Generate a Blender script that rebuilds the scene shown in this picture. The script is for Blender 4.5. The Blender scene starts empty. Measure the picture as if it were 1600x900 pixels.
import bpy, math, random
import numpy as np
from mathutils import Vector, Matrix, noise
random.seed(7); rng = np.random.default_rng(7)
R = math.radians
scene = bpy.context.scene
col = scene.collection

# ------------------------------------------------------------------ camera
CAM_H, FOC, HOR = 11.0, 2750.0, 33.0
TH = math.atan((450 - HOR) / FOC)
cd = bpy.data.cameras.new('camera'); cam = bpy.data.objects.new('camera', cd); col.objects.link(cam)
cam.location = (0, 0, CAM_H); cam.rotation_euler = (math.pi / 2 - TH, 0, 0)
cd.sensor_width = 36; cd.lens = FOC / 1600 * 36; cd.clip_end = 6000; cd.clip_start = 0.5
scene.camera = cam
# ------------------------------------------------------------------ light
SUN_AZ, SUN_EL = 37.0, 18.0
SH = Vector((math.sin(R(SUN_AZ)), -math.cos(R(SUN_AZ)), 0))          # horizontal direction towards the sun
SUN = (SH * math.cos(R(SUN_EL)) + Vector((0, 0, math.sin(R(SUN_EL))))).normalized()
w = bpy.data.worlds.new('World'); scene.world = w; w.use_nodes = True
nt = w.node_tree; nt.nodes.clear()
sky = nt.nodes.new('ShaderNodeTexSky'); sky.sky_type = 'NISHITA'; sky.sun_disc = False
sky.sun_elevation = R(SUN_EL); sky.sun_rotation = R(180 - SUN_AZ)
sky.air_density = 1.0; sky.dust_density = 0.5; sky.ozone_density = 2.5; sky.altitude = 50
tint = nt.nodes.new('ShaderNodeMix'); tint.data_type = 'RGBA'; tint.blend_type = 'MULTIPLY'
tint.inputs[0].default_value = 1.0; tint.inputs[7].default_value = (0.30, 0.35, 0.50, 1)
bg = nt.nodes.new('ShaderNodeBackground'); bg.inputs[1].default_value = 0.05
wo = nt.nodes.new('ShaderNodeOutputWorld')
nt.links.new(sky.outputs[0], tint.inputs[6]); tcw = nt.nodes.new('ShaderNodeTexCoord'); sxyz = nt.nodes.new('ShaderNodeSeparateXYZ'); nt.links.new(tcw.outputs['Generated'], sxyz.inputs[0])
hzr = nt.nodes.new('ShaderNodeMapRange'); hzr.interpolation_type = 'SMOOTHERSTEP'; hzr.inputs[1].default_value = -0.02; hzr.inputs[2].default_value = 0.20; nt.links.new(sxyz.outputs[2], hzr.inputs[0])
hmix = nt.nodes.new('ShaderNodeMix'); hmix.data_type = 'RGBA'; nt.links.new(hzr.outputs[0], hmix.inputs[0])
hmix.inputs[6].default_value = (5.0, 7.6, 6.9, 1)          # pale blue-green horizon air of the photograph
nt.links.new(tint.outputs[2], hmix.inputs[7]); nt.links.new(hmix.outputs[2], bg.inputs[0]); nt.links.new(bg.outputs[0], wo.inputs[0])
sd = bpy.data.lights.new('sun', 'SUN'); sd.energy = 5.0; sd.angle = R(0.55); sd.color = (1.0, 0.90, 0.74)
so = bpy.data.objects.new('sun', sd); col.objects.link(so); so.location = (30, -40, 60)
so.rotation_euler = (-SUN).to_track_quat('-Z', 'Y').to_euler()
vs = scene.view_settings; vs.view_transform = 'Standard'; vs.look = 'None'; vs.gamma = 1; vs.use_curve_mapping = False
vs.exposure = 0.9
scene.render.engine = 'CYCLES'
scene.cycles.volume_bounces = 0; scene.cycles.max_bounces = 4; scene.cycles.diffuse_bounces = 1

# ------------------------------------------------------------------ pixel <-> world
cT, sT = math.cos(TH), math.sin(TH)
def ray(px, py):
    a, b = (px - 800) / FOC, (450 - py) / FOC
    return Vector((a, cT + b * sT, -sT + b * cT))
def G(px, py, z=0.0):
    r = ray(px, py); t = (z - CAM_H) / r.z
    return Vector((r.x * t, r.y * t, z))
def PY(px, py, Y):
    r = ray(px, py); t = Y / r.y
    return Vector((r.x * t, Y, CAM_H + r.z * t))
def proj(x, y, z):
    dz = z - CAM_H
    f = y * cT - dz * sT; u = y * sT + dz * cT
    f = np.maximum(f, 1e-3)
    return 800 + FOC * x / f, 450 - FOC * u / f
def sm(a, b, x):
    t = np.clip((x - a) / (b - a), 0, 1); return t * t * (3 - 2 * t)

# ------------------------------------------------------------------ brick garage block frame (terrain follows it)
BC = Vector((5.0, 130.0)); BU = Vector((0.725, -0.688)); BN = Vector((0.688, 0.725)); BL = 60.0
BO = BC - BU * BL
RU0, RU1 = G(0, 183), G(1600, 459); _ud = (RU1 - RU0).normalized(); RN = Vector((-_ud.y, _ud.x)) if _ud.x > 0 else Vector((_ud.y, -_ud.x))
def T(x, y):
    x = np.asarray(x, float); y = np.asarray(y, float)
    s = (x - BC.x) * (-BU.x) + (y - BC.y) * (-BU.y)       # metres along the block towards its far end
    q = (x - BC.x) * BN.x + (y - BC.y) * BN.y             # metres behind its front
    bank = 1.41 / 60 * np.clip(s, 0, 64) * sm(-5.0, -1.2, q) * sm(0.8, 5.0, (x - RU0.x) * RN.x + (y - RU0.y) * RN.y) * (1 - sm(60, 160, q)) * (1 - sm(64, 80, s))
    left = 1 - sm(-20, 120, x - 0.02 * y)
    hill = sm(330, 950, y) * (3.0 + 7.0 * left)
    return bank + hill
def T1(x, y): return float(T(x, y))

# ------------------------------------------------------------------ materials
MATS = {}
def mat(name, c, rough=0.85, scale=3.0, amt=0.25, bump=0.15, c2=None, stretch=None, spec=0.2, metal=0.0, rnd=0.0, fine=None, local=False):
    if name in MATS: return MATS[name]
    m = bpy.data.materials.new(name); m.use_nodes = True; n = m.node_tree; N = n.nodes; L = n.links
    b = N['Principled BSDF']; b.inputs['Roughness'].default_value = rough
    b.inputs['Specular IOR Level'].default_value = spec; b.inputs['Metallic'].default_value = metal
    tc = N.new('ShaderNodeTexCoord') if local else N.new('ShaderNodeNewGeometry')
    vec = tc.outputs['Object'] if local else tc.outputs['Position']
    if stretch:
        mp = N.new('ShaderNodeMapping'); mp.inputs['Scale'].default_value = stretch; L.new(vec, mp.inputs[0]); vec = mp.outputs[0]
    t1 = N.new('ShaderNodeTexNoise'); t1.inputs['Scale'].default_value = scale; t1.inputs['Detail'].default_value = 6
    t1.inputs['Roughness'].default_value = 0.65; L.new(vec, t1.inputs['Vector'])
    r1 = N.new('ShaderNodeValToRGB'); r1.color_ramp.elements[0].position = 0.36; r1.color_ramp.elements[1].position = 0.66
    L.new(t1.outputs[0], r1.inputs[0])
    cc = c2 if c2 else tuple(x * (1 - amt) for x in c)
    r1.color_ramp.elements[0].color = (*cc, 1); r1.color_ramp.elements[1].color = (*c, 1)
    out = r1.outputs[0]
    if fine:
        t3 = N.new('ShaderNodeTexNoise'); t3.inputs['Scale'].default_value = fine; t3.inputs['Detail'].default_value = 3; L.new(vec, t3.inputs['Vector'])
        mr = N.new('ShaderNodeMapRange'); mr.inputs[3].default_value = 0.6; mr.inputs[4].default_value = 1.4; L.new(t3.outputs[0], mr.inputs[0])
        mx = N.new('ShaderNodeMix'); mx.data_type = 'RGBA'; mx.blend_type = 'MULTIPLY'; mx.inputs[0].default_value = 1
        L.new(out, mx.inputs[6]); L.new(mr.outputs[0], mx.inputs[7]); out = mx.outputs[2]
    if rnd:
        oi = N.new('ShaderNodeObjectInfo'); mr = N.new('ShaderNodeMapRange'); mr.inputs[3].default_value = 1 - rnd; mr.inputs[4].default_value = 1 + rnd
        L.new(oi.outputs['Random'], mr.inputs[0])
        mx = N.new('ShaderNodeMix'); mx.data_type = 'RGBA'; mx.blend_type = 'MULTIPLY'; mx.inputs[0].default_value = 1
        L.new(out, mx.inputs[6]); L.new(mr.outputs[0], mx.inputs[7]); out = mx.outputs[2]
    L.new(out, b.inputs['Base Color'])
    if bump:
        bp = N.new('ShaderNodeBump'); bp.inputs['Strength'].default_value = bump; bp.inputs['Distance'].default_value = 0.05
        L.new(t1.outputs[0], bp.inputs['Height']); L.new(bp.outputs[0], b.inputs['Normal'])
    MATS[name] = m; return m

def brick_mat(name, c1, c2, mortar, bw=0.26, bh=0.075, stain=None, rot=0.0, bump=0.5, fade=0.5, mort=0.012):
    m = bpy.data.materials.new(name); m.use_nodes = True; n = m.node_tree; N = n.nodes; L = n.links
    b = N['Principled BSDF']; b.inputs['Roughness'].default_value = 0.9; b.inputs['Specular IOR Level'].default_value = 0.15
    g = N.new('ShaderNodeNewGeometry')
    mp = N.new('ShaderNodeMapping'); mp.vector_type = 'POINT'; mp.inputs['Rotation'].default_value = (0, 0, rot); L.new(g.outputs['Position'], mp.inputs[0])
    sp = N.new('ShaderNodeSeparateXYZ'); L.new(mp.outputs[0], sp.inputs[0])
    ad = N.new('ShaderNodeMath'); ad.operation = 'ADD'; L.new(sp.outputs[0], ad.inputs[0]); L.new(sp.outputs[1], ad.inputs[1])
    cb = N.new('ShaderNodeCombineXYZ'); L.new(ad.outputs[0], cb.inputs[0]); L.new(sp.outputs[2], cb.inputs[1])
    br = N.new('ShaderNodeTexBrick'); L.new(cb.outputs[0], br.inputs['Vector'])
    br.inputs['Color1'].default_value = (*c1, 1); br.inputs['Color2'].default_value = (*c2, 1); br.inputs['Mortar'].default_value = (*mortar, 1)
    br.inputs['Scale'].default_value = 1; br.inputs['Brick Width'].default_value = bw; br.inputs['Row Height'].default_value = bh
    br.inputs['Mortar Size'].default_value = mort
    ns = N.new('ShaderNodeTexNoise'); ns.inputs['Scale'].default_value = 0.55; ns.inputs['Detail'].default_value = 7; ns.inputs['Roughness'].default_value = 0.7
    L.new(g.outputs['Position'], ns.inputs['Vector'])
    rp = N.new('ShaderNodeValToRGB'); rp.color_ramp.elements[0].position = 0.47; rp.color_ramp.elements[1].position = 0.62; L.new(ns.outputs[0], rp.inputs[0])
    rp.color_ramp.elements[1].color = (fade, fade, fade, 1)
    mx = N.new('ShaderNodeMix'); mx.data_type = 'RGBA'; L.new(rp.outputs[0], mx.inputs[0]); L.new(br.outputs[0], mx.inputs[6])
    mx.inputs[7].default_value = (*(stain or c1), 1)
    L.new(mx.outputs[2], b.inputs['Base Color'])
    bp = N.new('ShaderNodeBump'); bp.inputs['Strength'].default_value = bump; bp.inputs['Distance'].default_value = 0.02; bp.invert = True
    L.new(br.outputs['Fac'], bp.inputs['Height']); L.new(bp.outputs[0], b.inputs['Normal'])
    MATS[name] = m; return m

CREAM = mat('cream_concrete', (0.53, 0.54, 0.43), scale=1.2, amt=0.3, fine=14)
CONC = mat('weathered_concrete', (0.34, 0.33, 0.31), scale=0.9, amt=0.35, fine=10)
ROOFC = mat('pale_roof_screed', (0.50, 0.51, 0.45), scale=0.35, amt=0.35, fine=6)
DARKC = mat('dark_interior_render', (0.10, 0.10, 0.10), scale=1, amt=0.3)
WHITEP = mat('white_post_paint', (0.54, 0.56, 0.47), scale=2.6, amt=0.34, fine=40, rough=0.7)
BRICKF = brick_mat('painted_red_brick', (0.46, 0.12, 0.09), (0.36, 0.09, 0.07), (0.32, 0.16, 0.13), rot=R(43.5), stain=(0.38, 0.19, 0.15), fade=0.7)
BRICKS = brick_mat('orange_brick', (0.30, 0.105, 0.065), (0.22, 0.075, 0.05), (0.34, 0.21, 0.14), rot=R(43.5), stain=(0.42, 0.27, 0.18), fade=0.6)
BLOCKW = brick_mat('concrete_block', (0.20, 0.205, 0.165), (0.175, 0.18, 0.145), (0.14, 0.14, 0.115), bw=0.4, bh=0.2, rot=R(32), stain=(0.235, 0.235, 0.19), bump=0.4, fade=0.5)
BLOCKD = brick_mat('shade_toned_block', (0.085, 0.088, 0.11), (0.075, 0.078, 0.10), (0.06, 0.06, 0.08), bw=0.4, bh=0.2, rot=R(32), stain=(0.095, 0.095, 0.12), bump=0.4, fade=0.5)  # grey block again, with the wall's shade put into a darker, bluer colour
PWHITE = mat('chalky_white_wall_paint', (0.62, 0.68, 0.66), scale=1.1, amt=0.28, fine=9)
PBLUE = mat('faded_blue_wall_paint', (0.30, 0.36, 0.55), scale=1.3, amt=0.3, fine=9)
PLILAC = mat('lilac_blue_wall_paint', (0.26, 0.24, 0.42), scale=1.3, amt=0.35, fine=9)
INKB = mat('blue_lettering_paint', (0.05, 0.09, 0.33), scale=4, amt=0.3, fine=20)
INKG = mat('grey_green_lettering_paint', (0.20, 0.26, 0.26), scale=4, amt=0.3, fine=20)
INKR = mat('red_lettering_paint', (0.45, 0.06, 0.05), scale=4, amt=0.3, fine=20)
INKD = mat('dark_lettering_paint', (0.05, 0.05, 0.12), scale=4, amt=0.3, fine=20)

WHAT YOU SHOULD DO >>
Everything from the line with "0.10), scale=1, amt=0.3)" through the line with "0.19), bump=0.4, fade=0.5)" is to be output exactly; leave out all other lines.

RESPONSE BELOW >>
DARKC = mat('dark_interior_render', (0.10, 0.10, 0.10), scale=1, amt=0.3)
WHITEP = mat('white_post_paint', (0.54, 0.56, 0.47), scale=2.6, amt=0.34, fine=40, rough=0.7)
BRICKF = brick_mat('painted_red_brick', (0.46, 0.12, 0.09), (0.36, 0.09, 0.07), (0.32, 0.16, 0.13), rot=R(43.5), stain=(0.38, 0.19, 0.15), fade=0.7)
BRICKS = brick_mat('orange_brick', (0.30, 0.105, 0.065), (0.22, 0.075, 0.05), (0.34, 0.21, 0.14), rot=R(43.5), stain=(0.42, 0.27, 0.18), fade=0.6)
BLOCKW = brick_mat('concrete_block', (0.20, 0.205, 0.165), (0.175, 0.18, 0.145), (0.14, 0.14, 0.115), bw=0.4, bh=0.2, rot=R(32), stain=(0.235, 0.235, 0.19), bump=0.4, fade=0.5)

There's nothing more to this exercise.